Des secteurs entiers de l'économie bolivienne ont été paralysés vendredi par une grève générale et des manifestations, deuxième mobilisation nationale en moins de deux mois contre les hausses de prix dans l'un des plus pauvres pays d'Amérique du Sud.

Défiant de plus en plus ouvertement le président socialiste Evo Morales, la mobilisation est menée par la plus puissante centrale syndicale du pays andin, la COB, et ses organisations affiliées.

Écoles publiques fermées, hôpitaux réduits aux urgences, transports publics raréfiés ou inexistants: les villes étaient vendredi soient à l'arrêt comme à Cochabamba (centre), avec des axes coupés par des barricades, d'autres perturbées comme la capitale La Paz.

Les leaders du mouvement réclament des hausses de salaire, pour amortir la flambée des prix de denrées alimentaires ou de services vitaux comme le transport.

Le président Morales «a dit qu'il gouvernerait avec le peuple, en lui obéissant. Qu'il le fasse!», a lancé vendredi le secrétaire général de la COB Pedro Montes, manifestant la défiance croissante envers le chef de l'État de ses alliés traditionnels y compris dans le monde syndical.

Le président bolivien, ancien dirigeant de la COB et l'un des gouvernants du bloc «antilibéral» d'Amérique latine, est ainsi confronté à la crise sociale et économique la plus longue et la plus profonde depuis son arrivée au pouvoir en 2006.

Les hausses de prix - disparates, mais atteignant jusqu'à 30% sur les transports ou encore 40% sur le sucre - pèsent lourdement sur la population d'un pays où six personnes sur dix vivent dans la pauvreté, et trois sur dix n'ont pas assez à manger, selon des chiffres 2010 du Programme des Nations unies pour le développement (PNUD).

«Tout a augmenté, surtout le sucre.
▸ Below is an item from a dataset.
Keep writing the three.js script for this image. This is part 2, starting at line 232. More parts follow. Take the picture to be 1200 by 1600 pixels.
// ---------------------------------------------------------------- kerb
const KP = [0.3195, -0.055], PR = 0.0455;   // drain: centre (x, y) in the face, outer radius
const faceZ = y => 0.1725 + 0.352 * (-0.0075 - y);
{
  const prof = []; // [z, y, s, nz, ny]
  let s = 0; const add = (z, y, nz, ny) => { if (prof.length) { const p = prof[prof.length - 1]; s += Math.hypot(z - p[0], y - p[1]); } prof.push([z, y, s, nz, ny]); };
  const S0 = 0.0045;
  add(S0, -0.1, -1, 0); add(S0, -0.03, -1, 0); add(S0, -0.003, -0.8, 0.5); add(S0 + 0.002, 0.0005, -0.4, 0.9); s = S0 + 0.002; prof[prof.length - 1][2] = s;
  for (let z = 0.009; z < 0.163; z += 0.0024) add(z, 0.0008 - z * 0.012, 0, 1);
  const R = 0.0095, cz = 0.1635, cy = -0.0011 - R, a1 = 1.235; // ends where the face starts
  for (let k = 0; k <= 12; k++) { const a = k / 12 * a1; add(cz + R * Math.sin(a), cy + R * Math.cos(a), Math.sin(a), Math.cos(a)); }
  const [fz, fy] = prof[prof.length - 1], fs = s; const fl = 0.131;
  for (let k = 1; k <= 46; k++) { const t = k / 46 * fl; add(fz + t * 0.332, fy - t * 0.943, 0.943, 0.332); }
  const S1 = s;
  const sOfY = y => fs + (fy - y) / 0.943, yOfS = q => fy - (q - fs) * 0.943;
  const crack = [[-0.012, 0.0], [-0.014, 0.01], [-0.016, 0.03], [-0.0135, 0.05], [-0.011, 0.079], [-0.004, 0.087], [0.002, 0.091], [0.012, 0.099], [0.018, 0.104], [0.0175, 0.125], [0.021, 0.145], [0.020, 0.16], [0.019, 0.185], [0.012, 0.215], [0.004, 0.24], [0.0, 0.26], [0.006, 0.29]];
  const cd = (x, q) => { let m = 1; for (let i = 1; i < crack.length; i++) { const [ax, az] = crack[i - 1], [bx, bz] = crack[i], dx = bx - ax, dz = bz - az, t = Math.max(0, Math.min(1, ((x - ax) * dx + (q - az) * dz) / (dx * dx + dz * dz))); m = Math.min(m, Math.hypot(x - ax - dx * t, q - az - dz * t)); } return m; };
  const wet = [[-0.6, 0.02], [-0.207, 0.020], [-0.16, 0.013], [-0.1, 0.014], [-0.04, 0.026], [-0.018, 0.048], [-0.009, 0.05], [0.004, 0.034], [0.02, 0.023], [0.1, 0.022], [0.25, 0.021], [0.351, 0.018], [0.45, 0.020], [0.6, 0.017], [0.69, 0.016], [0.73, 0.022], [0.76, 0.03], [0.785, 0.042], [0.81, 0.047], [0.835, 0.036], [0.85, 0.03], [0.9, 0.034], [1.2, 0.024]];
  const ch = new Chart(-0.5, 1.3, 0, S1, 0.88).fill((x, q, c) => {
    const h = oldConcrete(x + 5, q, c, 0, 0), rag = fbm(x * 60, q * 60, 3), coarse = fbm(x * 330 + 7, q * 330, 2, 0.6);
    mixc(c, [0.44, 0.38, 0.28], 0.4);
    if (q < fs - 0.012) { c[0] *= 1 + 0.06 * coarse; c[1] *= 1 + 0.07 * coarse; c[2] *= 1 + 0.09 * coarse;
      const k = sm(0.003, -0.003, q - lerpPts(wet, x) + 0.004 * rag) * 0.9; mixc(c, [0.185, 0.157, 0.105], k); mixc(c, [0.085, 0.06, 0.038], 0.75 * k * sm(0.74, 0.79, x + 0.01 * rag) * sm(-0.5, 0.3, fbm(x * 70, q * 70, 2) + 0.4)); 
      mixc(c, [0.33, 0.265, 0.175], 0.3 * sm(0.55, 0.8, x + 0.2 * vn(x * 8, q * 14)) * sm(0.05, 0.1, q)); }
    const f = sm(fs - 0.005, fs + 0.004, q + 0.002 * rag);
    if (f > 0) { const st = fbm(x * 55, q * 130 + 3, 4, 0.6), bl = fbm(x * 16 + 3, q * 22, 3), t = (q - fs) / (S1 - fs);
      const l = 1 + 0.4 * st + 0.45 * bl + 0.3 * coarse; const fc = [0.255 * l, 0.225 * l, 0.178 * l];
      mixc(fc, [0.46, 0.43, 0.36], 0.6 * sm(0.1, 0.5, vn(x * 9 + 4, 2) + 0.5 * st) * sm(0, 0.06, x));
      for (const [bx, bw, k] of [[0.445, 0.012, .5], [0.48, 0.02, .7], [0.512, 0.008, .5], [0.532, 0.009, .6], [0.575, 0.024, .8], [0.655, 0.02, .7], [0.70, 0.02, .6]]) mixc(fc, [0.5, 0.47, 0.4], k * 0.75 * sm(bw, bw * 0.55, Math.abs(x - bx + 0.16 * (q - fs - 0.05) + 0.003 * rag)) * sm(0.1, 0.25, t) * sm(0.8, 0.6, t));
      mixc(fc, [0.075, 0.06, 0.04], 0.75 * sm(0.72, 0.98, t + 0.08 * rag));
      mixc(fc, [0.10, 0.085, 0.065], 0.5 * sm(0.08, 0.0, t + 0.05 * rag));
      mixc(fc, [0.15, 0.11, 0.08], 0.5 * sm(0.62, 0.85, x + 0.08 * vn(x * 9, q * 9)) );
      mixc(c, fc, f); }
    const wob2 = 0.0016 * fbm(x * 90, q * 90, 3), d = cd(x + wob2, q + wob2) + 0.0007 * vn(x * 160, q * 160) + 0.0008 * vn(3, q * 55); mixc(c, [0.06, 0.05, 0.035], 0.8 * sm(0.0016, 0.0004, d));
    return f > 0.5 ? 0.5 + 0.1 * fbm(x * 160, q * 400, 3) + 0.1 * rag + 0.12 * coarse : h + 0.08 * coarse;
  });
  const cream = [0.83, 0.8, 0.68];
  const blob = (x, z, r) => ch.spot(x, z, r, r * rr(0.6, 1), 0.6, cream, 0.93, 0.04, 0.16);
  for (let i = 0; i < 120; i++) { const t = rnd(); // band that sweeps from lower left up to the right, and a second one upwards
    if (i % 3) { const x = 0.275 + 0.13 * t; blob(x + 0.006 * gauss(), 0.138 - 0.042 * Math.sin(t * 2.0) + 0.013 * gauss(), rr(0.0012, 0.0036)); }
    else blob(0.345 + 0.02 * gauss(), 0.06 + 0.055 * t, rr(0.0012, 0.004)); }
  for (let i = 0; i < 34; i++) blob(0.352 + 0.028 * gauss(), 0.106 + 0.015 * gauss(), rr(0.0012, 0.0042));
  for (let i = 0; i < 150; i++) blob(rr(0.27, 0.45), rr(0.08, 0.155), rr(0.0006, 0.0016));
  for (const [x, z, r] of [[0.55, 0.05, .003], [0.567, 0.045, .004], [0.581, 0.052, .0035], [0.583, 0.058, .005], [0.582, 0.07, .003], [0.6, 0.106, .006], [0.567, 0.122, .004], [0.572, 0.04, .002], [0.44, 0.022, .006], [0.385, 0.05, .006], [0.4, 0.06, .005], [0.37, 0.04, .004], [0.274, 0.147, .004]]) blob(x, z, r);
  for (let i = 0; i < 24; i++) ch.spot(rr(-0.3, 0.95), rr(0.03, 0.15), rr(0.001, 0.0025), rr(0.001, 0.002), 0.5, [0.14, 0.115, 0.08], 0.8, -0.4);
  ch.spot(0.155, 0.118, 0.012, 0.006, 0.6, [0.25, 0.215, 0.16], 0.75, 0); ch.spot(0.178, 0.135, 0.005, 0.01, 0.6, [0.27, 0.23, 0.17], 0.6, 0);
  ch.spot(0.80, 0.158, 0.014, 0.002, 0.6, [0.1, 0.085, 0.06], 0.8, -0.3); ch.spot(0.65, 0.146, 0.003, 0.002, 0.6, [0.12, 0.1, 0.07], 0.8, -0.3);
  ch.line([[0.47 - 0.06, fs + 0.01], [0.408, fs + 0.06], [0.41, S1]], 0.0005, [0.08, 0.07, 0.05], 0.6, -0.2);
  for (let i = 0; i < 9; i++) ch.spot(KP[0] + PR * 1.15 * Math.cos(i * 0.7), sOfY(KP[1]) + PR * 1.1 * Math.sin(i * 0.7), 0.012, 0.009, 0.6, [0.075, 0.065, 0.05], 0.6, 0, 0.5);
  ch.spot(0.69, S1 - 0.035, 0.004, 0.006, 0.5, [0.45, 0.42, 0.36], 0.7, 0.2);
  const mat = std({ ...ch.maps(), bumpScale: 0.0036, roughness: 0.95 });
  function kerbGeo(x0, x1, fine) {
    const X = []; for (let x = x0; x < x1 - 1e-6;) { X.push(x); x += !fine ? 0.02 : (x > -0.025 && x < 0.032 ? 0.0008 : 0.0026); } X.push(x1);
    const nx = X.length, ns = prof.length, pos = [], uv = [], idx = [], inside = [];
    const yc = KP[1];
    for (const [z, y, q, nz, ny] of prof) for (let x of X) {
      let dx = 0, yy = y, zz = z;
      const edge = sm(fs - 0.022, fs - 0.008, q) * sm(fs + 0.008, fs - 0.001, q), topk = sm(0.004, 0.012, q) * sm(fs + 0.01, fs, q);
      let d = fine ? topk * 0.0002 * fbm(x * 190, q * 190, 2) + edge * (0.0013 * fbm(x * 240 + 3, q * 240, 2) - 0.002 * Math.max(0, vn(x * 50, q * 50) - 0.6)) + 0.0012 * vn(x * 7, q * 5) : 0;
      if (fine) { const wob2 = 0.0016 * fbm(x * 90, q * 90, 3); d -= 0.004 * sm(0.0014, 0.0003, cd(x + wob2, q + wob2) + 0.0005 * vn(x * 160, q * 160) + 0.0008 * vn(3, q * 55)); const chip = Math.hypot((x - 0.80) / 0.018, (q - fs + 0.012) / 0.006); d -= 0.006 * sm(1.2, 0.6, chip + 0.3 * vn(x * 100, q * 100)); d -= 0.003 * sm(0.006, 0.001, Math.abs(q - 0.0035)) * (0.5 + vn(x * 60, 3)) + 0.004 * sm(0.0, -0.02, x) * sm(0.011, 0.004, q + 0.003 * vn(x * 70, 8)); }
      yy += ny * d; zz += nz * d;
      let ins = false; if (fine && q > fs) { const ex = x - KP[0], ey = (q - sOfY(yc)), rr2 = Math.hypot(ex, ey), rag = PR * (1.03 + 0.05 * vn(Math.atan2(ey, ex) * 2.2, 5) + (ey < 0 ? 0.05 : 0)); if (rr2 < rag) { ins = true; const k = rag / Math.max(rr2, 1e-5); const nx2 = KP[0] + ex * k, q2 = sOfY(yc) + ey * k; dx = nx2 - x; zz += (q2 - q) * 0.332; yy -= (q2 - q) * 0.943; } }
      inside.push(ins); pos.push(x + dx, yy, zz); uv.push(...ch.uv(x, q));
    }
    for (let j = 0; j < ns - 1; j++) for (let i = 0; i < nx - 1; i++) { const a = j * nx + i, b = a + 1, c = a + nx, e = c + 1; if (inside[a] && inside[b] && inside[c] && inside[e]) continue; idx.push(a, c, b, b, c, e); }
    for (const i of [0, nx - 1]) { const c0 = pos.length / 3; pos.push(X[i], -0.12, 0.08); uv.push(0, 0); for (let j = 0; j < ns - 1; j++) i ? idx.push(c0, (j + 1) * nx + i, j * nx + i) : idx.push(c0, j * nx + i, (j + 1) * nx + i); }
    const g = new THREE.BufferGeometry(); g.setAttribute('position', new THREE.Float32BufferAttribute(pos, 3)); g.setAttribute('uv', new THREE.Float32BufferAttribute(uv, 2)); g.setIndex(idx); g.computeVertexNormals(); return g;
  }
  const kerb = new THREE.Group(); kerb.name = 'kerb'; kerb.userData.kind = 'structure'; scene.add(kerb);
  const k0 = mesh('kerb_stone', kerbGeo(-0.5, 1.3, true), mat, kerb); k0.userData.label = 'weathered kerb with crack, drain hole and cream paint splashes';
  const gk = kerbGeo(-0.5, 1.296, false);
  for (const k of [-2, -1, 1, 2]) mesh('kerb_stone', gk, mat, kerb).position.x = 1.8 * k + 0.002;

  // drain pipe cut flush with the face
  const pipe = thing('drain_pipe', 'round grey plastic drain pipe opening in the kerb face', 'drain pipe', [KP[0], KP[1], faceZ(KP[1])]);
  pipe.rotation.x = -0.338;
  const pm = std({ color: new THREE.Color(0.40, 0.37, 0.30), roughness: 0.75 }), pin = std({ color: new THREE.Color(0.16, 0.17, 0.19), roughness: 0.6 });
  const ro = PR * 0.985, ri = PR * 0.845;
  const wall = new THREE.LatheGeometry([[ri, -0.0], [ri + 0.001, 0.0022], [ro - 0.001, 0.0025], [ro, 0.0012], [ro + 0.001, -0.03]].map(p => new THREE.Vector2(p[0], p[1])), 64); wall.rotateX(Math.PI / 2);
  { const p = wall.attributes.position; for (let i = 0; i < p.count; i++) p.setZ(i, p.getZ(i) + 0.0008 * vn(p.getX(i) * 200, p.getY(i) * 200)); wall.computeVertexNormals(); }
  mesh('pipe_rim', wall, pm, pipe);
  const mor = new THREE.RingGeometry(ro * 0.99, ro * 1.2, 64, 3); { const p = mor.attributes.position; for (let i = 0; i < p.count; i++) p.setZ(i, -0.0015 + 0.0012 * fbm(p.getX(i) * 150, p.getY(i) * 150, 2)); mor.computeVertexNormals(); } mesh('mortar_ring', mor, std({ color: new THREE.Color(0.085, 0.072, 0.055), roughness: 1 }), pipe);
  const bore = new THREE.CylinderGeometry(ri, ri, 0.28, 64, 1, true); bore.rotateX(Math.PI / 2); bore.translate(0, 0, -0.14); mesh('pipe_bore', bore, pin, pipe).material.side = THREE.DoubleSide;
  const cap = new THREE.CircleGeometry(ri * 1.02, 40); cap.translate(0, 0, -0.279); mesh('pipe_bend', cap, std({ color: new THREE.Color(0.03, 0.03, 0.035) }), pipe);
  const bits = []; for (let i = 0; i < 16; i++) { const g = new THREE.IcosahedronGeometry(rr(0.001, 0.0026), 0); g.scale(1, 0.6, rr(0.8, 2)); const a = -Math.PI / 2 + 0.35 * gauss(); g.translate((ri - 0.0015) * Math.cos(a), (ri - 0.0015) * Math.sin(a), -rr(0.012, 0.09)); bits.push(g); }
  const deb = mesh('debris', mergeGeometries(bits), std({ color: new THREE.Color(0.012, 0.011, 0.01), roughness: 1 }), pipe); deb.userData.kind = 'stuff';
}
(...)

S'il ne peut régler le problème, qu'il quitte le gouvernement!», lançait Dolores, une infirmière d'El Alto, l'immense cité-dortoir de l'altiplano d'où des milliers de manifestants «descendaient» vers le centre de la Paz, à 200 m en contrebas, soit 3700 m d'altitude.

Le président Morales a invoqué la maîtrise budgétaire, qualifiant d'«irrationnelles, insensées» des demandes de hausses de salaires «de 40, 60 ou 70%».

Il a réaffirmé que les hausses 2011 ne seront pas inférieures à l'inflation 2010 (7,18%). Et son ministre du Travail Felix Rojas a rappelé que les salaires ont augmenté chaque année depuis 2006, atteignant 41% au total sur la période, et que «2011 ne fera pas exception»

La COB demande des négociations sur la base d'une étude récente qui a évalué les besoins mensuels d'une famille de cinq personnes à 8309 bolivianos (1183 dollars). Soit 12 fois le salaire minimum.

La dernière forte mobilisation contre les prix en Bolivie, le 30 décembre, avait dérapé dans la violence, faisant 15 blessés.

Surtout, elle avait forcé l'État à une marche arrière spectaculaire, pour rétablir des subventions aux carburants, dont la suppression cinq jours plus tôt avait fait bondir de jusqu'à 83% le prix de l'essence.

Cette hausse, même éphémère, avait été aussitôt répercutée sur divers produits et services et continue de faire sentir ses effets, qui se conjuguent à des spéculations locales, à la sécheresse 2010 dans le sud qui a affecté la production agricole, et aux tensions inflationnistes mondiales.

Cette semaine, la Banque mondiale a averti du «niveau dangereux» des prix alimentaires mondiaux, qui ont poussé 44 millions de personnes dans l'extrême pauvreté en 2010. En janvier, l'agence de l'ONU pour l'Alimentation et l'Agriculture (FAO) a mis en garde contre des risques d'émeutes.

«Le coupable, c'est l'Empire» capitaliste et son contrôle sur les pays pauvres, a cependant estimé Montes vendredi. «Ils veulent que nous nous affrontions entre pauvres. Nous ne le ferons pas», a assuré le leader syndical.